You'd think the Apple engineers would have made the hard drive a relatively easy thing to replace since, as a mechanical device, it inevitably fails. But no, the iBook is clearly designed to be thrown away when the hard drive fails. Nothing feels quite as flimsy and ephemeral as an iBook with all the casing and shielding removed. In this state its engineering seems makeshift. Parts of it are held together by tape, for example, and that tape ends up mangled no matter how gingerly you handle things once it is exposed. Then at one point I had a little screw trapped almost irretrievably down in the case and I found myself cursing the damn computer, taunting it with sarcastic cries of, "Oh, now this is great engineering, you little fucker!"
Getting to the point where I could remove the old hard drive required the extraction of about fifty of those screws, and keeping them all straight in terms of what holes they'd come from proved impossible, even using multiple tiny dishes to hold the screws removed in different stages of the process. In the end I had a hole too deep for the single short screw I had remaining, so I was forced to use a screw from another laptop. (I had to customize this screw by cutting off an eighth of an inch from its tip.)
The process was complicated by the fact that the web instructions I followed were for a slightly different iBook design.

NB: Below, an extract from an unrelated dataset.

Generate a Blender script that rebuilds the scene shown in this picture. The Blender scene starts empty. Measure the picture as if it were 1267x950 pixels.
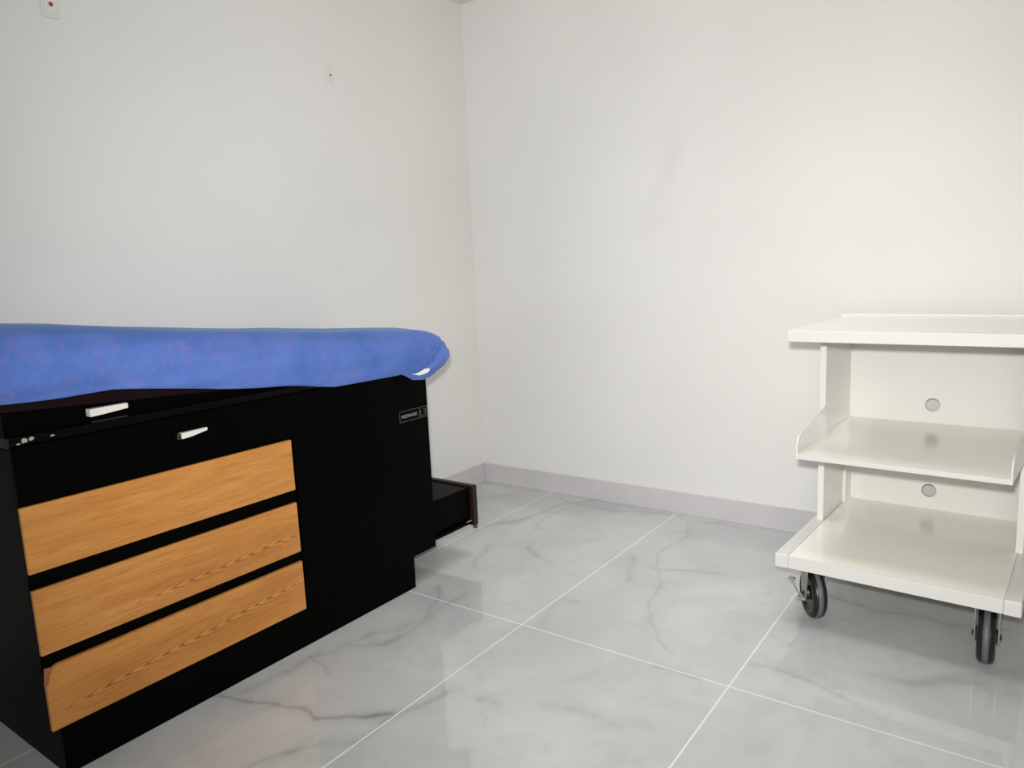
import bpy, bmesh, math, random
from mathutils import Vector, noise as mn
random.seed(7)
SC = bpy.context.scene
COL = SC.collection

# ------------------------------------------------------------------ materials
def lin(c):
    return tuple(((v/255)/12.92 if v/255 <= .04045 else ((v/255+.055)/1.055)**2.4) for v in c) + (1.0,)

def mat(name, rgb, rough=.5, metal=0, spec=.5, coat=0, sheen=0):
    m = bpy.data.materials.new(name); m.use_nodes = True
    b = m.node_tree.nodes['Principled BSDF']
    b.inputs['Base Color'].default_value = lin(rgb)
    b.inputs['Roughness'].default_value = rough
    b.inputs['Metallic'].default_value = metal
    b.inputs['Specular IOR Level'].default_value = spec
    b.inputs['Coat Weight'].default_value = coat
    b.inputs['Sheen Weight'].default_value = sheen
    return m

class N:
    """tiny node-building helper"""
    def __init__(s, m): s.t = m.node_tree; s.b = s.t.nodes['Principled BSDF']
    def new(s, ty, **kw):
        n = s.t.nodes.new(ty)
        for k, v in kw.items(): setattr(n, k, v)
        return n
    def put(s, sock, v):
        if hasattr(v, 'is_output'): s.t.links.new(v, sock)
        else: sock.default_value = v
    def math(s, op, a, b=0.0, c=None, clamp=False):
        n = s.new('ShaderNodeMath', operation=op); n.use_clamp = clamp
        s.put(n.inputs[0], a); s.put(n.inputs[1], b)
        if c is not None: s.put(n.inputs[2], c)
        return n.outputs[0]
    def xyz(s, kind='Object'):
        tc = s.new('ShaderNodeTexCoord'); sp = s.new('ShaderNodeSeparateXYZ')
        s.t.links.new(tc.outputs[kind], sp.inputs[0]); return tc.outputs[kind], sp.outputs
    def comb(s, x, y, z):
        n = s.new('ShaderNodeCombineXYZ')
        for i, v in enumerate((x, y, z)): s.put(n.inputs[i], v)
        return n.outputs[0]
    def noise(s, vec, scale, detail=3, rough=.5, dist=0):
        n = s.new('ShaderNodeTexNoise'); s.put(n.inputs['Vector'], vec)
        n.inputs['Scale'].default_value = scale; n.inputs['Detail'].default_value = detail
        n.inputs['Roughness'].default_value = rough; n.inputs['Distortion'].default_value = dist
        return n.outputs['Fac']
    def smooth(s, v, a, b, lo=0., hi=1.):
        n = s.new('ShaderNodeMapRange', interpolation_type='SMOOTHSTEP')
        s.put(n.inputs[0], v); s.put(n.inputs[1], a); s.put(n.inputs[2], b); s.put(n.inputs[3], lo); s.put(n.inputs[4], hi)
        return n.outputs[0]
    def mix(s, f, a, b, bt='MIX'):
        n = s.new('ShaderNodeMix', data_type='RGBA', blend_type=bt)
        s.put(n.inputs[0], f); s.put(n.inputs[6], a); s.put(n.inputs[7], b); return n.outputs[2]
    def color(s, c): s.put(s.b.inputs['Base Color'], c)
    def bump(s, h, strength, dist=.001):
        n = s.new('ShaderNodeBump'); n.inputs['Strength'].default_value = strength; n.inputs['Distance'].default_value = dist
        s.put(n.inputs['Height'], h); s.t.links.new(n.outputs[0], s.b.inputs['Normal'])

# painted wall
def wall_mat(name, rgb):
    m = mat(name, rgb, .45, spec=.3); n = N(m); v, o = n.xyz()
    big = n.noise(v, 1.7, 2); fine = n.noise(v, 60, 3)
    n.color(n.mix(n.smooth(big, .3, .7), lin(rgb), lin(tuple(c-4 for c in rgb))))
    n.bump(fine, .06, .002); return m
M_WALL = wall_mat('wall_paint', (233, 232, 229))
M_CEIL = wall_mat('ceiling_paint', (230, 229, 224))
M_BASE = mat('baseboard_tile', (205, 203, 205), .15); 
n_ = N(M_BASE); v, o = n_.xyz(); n_.color(n_.mix(n_.noise(v, 6, 4), lin((212, 209, 211)), lin((198, 196, 200))))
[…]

Also, since this site, the only one providing detailed instructions, lives on a Geocities server, there was a period of time when I wasn't allowed to view any more pages because this site had apparently exceeded its bandwidth limitations for that particular hour.
The installation took a little longer than the website had predicted it would, maybe two and half or three hours, though I was eating pasta for part of that time. Surprisingly, given how fragile it had seemed, the iBook came up just fine once I had it back together. Then the OSX installation CD refused to install on the hard drive immediately after I'd formatted it, claiming that it "couldn't be booted." At no point in the process was I told that you must reboot after freshly formatting a Mac hard drive, but that's what you have to do. This was, however, a relatively minor bump on the road to having a fully functional and relatively modern Macintosh laptop at my disposal.